Il n'y a pas plus de critique objective qu'il n'y a d'art objectif, et tous ceux qui se flattent de mettre autre chose qu'eux-mêmes dans leur oeuvre sont dupes de la plus fallacieuse illusion. La vérité est qu'on ne sort jamais de soi même. (Anatole France)

J'avais repéré cet ouvrage l'autre jour dans une revue (mais laquelle ?) et je me suis empressée de l'acheter dès que j'en ai eu l'occasion, tant j'étais curieuse de le découvrir cette anthologie de la critique littéraire et artistique.

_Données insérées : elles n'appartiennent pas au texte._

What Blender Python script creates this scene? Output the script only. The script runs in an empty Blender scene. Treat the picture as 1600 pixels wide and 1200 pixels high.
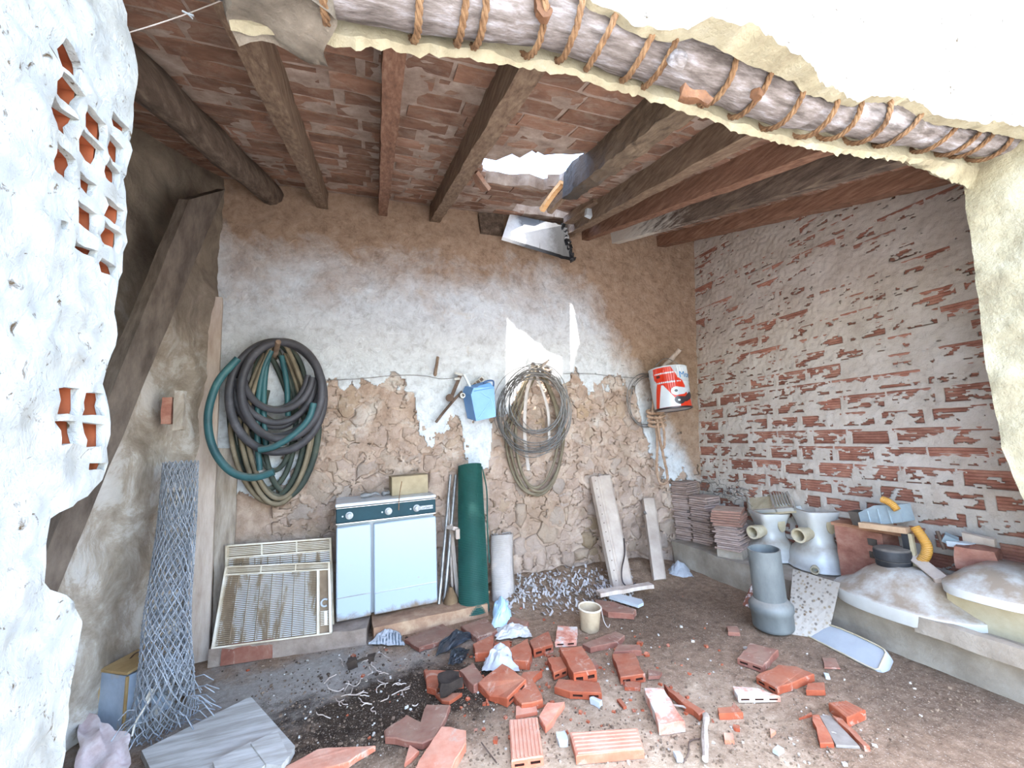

Il y a autant de conceptions de la critique qu'il y a de critiques et d'artistes. Telle pourrait être, finalement, la leçon de cet ouvrage. Après un avant-propos historique et théorique, l'auteur nous propose une petite promenade chronologique dans les textes : de Diderot à Michel Boujut en passant par Goethe, Gautier, Baudelaire, Flaubert, Mirbeau, Léautaud ou Barthes, auteurs et critiques (parfois les deux), ils se succèdent pour nous dévoiler leur conception de la critique (quand ce n'est pas pour condamner son inutilité), et le moins que l'on puisse dire, c'est qu'ils ont souvent des opinions radicalement divergentes, de celui qui veut une critique totalement objective et dénuée de passion à celui qui, comme Anatole France, ne conçoit qu'une critique personnelle.

Je me suis bien évidemment régalée de cette petite anthologie fort instructive, et drôle à l'occasion. Le choix des textes est intéressant, évidemment il aurait pu y en avoir bien plus que l'on ne s'en serait pas lassé. Mais l'essentiel est là et je crois que pour tous ceux qui ont vocation à réfléchir sur l'art et la littérature, c'est une bonne entrée en matière, même si je regrette que l'auteur n'ait pas suffisamment posé dès le départ la différence entre critique "journalistique" et critique "universitaire" : avec Barthes par exemple, il me semble que l'on est à la croisée des chemins, mais ce n'est pas très clair. Ceci dit, ce n'est pas très grave. Il y a pire...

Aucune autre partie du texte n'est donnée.